== DATA LISTING ==
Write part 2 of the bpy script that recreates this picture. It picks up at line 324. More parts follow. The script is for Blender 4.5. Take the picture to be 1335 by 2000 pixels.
===
== DATA LISTING ==
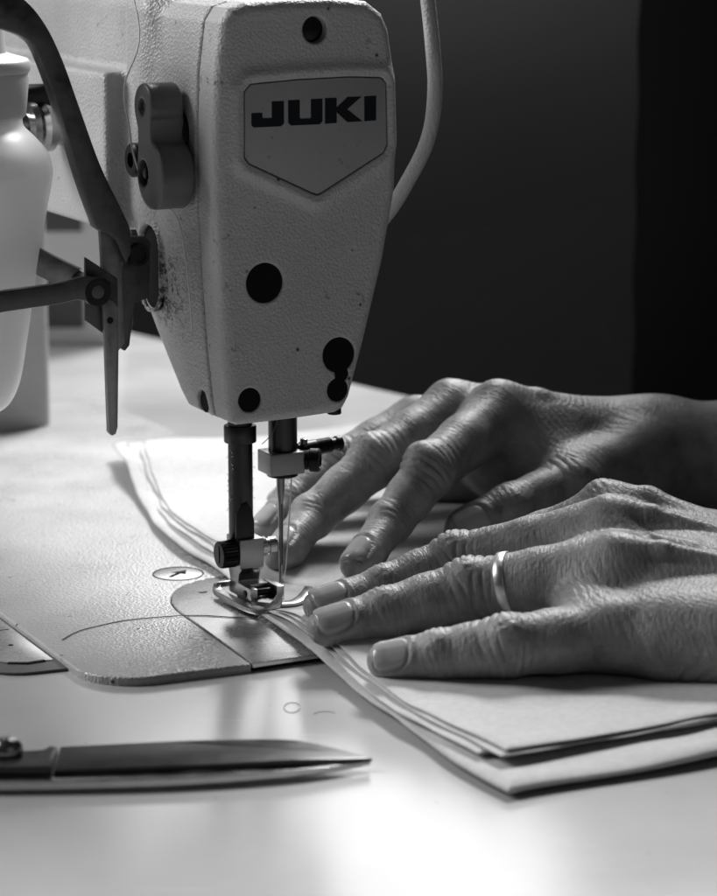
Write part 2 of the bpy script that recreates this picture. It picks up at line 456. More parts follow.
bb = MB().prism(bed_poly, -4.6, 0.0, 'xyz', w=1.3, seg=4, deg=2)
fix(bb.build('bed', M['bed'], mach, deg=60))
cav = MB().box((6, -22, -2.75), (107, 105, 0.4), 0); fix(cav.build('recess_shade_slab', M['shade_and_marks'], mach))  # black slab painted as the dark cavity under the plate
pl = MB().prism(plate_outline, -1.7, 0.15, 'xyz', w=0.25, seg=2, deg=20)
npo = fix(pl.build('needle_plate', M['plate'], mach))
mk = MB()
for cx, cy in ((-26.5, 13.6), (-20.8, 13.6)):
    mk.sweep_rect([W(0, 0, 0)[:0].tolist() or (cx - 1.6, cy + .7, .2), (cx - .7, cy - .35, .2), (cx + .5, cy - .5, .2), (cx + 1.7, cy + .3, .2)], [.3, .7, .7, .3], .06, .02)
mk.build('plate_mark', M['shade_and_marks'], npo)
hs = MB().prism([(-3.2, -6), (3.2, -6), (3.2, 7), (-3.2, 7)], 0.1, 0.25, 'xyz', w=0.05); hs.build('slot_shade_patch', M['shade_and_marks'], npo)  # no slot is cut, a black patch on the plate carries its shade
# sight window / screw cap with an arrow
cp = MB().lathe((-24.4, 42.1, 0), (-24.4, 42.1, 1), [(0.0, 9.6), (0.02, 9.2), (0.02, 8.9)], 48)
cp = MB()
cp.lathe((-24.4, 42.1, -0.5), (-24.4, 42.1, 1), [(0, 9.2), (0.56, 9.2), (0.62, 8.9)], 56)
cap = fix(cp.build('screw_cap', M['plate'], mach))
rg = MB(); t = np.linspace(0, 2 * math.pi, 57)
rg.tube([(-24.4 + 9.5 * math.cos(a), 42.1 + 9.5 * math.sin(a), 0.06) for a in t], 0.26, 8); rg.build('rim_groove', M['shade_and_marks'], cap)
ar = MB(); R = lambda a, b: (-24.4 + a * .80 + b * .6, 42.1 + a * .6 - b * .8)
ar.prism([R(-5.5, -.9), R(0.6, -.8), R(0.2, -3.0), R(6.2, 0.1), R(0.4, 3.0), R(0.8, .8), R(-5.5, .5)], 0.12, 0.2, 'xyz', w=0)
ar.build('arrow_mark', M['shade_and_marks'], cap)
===
== DATA LISTING ==
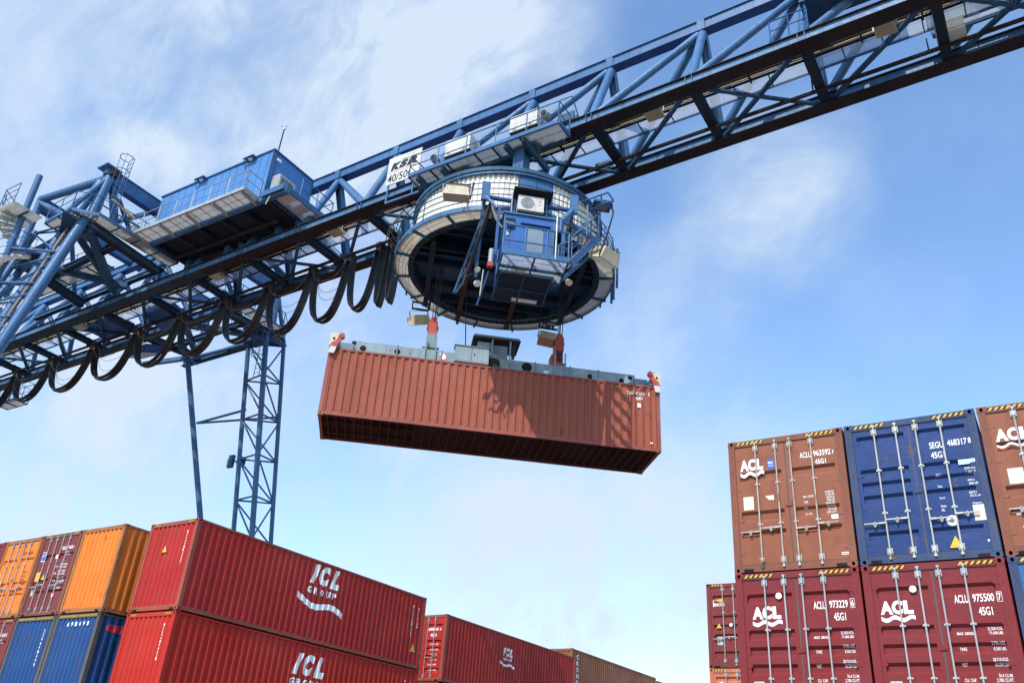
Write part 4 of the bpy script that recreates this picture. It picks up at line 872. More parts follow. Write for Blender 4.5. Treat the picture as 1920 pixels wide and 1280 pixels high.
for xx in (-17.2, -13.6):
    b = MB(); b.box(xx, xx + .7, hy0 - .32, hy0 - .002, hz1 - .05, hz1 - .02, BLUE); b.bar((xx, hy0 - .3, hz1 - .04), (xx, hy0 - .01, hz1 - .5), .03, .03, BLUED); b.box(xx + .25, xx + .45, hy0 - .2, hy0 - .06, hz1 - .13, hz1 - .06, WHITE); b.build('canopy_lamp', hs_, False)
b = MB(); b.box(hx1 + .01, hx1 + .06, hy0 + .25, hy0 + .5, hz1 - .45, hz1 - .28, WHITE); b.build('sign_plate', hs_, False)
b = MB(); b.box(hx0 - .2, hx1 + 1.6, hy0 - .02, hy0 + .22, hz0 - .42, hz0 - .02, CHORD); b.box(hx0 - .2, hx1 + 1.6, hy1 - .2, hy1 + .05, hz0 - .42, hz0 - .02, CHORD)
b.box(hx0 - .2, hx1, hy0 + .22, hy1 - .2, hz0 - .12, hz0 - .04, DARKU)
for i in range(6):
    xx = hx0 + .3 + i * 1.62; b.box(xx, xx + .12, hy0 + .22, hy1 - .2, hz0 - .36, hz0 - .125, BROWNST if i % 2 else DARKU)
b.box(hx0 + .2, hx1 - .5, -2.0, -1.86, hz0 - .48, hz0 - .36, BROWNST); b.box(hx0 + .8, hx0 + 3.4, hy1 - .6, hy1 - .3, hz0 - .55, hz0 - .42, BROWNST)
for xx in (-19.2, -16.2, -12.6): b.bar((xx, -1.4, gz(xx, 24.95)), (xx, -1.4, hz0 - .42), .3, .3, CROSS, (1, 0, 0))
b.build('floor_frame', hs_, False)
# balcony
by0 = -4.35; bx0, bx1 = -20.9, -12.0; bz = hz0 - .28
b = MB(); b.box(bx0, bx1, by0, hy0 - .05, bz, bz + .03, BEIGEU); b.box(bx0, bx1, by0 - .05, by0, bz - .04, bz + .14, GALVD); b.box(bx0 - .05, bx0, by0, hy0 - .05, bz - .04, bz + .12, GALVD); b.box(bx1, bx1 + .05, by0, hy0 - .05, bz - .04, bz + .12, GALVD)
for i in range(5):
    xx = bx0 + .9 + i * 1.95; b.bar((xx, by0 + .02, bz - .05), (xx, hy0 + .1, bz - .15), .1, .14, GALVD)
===
How many lines of the data contain the word "recreates"? Answer with the number alone.

#### ANSWER FOR THE TASK:
3